## START DATA EXTRACT

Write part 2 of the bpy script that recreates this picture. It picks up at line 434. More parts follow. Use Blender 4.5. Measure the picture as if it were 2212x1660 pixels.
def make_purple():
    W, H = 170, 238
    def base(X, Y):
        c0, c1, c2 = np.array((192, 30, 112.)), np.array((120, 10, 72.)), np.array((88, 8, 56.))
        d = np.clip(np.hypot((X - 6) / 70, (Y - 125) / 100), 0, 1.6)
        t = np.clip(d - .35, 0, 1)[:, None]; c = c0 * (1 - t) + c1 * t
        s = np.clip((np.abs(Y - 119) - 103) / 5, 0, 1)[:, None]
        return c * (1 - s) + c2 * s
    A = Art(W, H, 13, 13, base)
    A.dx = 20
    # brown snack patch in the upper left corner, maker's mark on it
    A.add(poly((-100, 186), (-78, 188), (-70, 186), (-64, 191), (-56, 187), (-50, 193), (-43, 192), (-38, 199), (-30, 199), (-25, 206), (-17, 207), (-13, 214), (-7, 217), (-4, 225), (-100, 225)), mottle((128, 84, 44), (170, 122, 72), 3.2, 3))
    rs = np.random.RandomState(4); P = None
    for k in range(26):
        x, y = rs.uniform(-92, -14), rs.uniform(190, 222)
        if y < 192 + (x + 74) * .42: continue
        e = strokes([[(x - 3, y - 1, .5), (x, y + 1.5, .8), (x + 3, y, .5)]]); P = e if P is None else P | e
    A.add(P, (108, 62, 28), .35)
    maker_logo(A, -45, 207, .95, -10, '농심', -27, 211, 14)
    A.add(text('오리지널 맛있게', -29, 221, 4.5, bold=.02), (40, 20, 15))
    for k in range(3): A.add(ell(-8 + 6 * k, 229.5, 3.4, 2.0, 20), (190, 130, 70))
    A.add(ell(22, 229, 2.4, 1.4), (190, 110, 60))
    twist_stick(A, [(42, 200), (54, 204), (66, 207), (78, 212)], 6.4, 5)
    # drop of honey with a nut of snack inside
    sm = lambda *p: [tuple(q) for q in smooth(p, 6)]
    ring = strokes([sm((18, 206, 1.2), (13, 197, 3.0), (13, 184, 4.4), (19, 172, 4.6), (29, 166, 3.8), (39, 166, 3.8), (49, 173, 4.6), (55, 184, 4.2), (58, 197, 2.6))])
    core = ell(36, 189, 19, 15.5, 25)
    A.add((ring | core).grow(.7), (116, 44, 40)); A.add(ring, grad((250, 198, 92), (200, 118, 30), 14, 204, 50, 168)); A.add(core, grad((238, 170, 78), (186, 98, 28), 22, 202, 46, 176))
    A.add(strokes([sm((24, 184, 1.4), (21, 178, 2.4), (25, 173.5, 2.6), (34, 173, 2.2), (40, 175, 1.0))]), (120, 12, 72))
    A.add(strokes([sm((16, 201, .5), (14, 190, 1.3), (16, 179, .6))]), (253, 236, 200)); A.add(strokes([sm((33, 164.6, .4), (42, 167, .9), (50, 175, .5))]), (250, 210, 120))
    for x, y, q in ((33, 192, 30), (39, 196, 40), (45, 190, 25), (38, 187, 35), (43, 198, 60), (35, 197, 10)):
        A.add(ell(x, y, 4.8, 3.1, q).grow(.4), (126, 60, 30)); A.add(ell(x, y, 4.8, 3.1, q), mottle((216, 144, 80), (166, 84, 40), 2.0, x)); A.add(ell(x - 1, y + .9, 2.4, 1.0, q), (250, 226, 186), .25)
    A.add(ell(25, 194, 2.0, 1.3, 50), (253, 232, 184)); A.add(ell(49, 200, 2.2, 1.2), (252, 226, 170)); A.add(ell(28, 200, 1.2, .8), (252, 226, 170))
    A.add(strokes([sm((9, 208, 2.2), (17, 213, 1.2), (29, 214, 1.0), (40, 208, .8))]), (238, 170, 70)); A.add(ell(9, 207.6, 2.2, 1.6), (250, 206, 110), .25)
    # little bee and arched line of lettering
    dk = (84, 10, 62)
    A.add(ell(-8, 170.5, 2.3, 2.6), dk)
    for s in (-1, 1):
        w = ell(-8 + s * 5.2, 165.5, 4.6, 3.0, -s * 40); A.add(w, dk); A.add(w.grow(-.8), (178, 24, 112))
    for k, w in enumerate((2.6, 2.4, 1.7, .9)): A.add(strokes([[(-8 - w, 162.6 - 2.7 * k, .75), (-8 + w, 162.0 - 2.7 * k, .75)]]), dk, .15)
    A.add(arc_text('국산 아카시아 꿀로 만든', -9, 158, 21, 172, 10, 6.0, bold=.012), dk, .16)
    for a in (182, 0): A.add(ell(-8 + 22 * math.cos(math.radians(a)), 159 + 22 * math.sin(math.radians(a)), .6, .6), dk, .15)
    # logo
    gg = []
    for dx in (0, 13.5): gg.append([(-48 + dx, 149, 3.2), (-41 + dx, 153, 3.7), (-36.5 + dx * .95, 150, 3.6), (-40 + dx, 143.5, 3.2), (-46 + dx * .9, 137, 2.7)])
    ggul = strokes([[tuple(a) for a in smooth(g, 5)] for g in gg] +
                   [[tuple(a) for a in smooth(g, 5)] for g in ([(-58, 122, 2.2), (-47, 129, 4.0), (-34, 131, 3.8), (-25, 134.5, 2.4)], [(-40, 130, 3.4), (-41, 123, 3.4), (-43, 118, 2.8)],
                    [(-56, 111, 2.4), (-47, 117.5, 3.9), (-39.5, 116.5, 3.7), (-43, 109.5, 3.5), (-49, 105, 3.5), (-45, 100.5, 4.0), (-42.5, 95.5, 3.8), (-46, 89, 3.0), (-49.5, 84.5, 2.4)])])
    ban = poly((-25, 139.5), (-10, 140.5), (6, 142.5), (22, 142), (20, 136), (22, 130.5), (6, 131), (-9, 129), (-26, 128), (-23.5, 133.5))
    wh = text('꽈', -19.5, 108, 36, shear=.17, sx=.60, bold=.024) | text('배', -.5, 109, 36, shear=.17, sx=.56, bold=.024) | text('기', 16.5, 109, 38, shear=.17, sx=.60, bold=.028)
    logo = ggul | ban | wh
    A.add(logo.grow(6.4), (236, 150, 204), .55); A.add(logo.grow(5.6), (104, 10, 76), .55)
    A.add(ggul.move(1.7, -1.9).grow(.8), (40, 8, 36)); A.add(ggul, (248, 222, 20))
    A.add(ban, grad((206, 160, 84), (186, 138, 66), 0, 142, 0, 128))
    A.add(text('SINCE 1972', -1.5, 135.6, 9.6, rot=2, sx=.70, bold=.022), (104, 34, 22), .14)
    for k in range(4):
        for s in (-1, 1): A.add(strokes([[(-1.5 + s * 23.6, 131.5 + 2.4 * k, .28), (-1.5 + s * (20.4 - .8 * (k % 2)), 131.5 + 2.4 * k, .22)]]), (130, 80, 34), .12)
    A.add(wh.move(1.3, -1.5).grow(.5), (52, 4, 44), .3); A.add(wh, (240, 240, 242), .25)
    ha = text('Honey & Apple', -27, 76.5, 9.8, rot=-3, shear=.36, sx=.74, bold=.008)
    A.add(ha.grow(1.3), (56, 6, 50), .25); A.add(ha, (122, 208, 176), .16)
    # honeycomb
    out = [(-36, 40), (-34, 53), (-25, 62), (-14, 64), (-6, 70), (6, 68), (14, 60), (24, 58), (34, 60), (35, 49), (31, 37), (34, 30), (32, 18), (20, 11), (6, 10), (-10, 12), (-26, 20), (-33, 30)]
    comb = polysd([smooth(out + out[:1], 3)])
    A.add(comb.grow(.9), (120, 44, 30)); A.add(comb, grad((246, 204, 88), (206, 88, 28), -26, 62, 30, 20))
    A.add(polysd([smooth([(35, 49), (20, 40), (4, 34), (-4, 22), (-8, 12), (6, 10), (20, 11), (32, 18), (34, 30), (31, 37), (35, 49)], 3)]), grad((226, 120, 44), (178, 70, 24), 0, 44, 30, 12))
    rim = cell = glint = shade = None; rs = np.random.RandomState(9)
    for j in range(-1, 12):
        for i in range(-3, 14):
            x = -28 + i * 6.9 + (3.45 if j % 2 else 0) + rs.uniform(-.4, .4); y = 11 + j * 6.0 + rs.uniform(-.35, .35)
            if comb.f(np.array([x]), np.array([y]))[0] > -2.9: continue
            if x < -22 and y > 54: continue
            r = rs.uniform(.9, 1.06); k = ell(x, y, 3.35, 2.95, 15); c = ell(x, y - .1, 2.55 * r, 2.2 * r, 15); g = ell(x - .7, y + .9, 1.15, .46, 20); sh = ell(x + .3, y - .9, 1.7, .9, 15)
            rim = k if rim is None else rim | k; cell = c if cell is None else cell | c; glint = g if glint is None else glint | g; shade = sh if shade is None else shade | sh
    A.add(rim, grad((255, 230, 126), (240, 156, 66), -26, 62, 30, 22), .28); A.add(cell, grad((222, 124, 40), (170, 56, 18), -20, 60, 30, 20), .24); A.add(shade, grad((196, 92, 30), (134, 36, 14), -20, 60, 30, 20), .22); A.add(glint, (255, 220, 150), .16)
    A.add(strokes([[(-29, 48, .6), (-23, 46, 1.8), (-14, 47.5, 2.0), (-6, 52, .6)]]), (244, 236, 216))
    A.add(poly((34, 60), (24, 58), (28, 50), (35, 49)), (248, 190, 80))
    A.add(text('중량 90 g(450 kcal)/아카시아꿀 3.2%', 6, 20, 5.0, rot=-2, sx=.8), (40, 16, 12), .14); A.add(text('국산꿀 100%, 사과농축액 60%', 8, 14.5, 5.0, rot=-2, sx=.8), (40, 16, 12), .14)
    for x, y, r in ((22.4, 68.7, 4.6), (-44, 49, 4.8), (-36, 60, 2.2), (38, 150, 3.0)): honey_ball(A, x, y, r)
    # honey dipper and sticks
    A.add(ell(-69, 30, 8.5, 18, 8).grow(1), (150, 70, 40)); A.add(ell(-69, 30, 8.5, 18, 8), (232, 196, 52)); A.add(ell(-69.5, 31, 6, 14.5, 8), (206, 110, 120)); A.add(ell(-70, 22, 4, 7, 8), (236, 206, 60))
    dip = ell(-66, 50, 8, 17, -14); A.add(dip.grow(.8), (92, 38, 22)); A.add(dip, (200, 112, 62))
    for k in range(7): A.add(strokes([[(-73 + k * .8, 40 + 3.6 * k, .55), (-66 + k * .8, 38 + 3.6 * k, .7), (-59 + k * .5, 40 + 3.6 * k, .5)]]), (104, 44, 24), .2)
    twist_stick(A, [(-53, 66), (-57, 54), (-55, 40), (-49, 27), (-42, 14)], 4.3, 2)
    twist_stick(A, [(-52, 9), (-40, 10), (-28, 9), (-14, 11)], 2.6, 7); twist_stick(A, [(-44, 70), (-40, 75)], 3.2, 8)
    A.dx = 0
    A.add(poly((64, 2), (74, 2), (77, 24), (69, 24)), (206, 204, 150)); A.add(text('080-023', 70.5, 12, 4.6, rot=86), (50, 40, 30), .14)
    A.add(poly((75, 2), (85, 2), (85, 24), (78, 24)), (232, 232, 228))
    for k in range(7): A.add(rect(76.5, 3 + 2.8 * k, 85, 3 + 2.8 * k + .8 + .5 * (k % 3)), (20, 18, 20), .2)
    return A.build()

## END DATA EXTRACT

__WHAT YOU SHOULD DO__. Return the lines from the line with "t = np.clip(d" through the line with "return c * (1 - s) + c2 * s", inclusive, exactly as they stand, and nothing else.

__CORRECT ANSWER__.
        t = np.clip(d - .35, 0, 1)[:, None]; c = c0 * (1 - t) + c1 * t
        s = np.clip((np.abs(Y - 119) - 103) / 5, 0, 1)[:, None]
        return c * (1 - s) + c2 * s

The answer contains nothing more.